Vous êtes originaire de Fengolo et de Guitrozon, dans le département de Duékoué, 7 ans après le massacre de Guitrozon et 1 an après celui de Duékoué carrefour, les coupables courent encore. Comment vivez-vous tout cela?

Nous nous trouvons dans une situation d’une justice des vainqueurs. Les coupables sont promus et des innocents croupissent en prison. Nous prenons cela très mal et le condamnons avec véhémence. Jusqu’aujourd’hui, des milliers de personnes sont portées disparues. Est-ce possible de vivre normalement lorsque l’on s’imagine qu’une sœur, qu’une cousine ou qu’une mère est prisonnière sexuelle des Dozos-FRCI quelque part si elle à la chance encore d’être en vie? C’est difficile pour nous tous et ce drame nous cause un grand stress inutile.

De plus en plus de Wê de la diaspora sont pour la réconciliation au pays. Qu’en dite-vous?

La réconciliation est un processus qui, en soi, ne semble pas une mauvaise initiative. Seulement il faut qu’un certain nombre de conditions soient réunies pour que la réconciliation aboutisse. Pour notre part, tant qu’il n’y a pas eu de coupables désignés ni repentis, parler de réconciliation est un leurre. C’est une manière gravissime de mépriser la mémoire de tous les Ivoiriens disparus. De plus, les Wê étant les plus éprouvés, pourquoi n’a-t-il pas fallu qu’au moins un Wê soit membre de cette Commission Réconciliation? Enfin, nous nous demandons si les autorités ivoiriennes actuelles font réellement de la réconciliation une priorité? Sinon pourquoi persister dans les injustices, l’arbitraire et à agir comme si la crise n’a pas pris fin le 11 avril 2011?

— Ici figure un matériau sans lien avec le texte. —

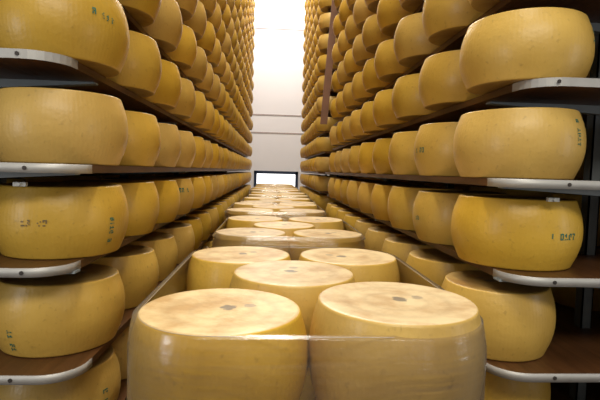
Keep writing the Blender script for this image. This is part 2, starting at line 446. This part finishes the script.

En votre qualité de Représentant du FPI, quelles sont vos recommandations pour la prochaine convention du 29 avril?

Notre pays traverse des moments difficiles et notre dignité prend grand un coup. Une convention dans un tel contexte vient à point nommé. Cette convention permettra au FPI de se questionner et de renforcer l’état de l’union afin de parer à un certain nombre de difficultés à savoir : le niveau et la qualité de la communication, le danger de dispersion et l’attitude à tenir face à un régime totalitaire. C’est sûr que nous ferons des suggestions; mais permettez-nous, avant tout, de les faire connaitre avant tout au secrétariat du parti d’abord.

Comment appréhendez-vous la prochaine comparution du Président Laurent Gbagbo le 18 juin prochain à la Haye?

Je voudrais saisir cette opportunité pour féliciter tous les combattants de la dignité africaine et les encourager à continuer et persévérer dans la lutte. Le 18 juin sera une autre occasion pour le président de dire ce qui s’est passé et de remettre en cause toute la procédure judiciaire qui l’a contraint à être un résident de la Haye. Cependant, notre grande inquiétude vient de la propension des nôtres à être trop sereins. Nous avons en face des gens qui n’ont pas le sens de la mesure quand vient le temps faire du mal. Un ami, mien, ne disait-il pas que notre grande sérénité ne nous prédispose ni à la prudence ni à la vigilance, corollaires de l’anticipation. Nous avons affaire à un gangstérisme international bien équipé. Alors notre conseil serait pour tous les combattants de faire preuve de prudence.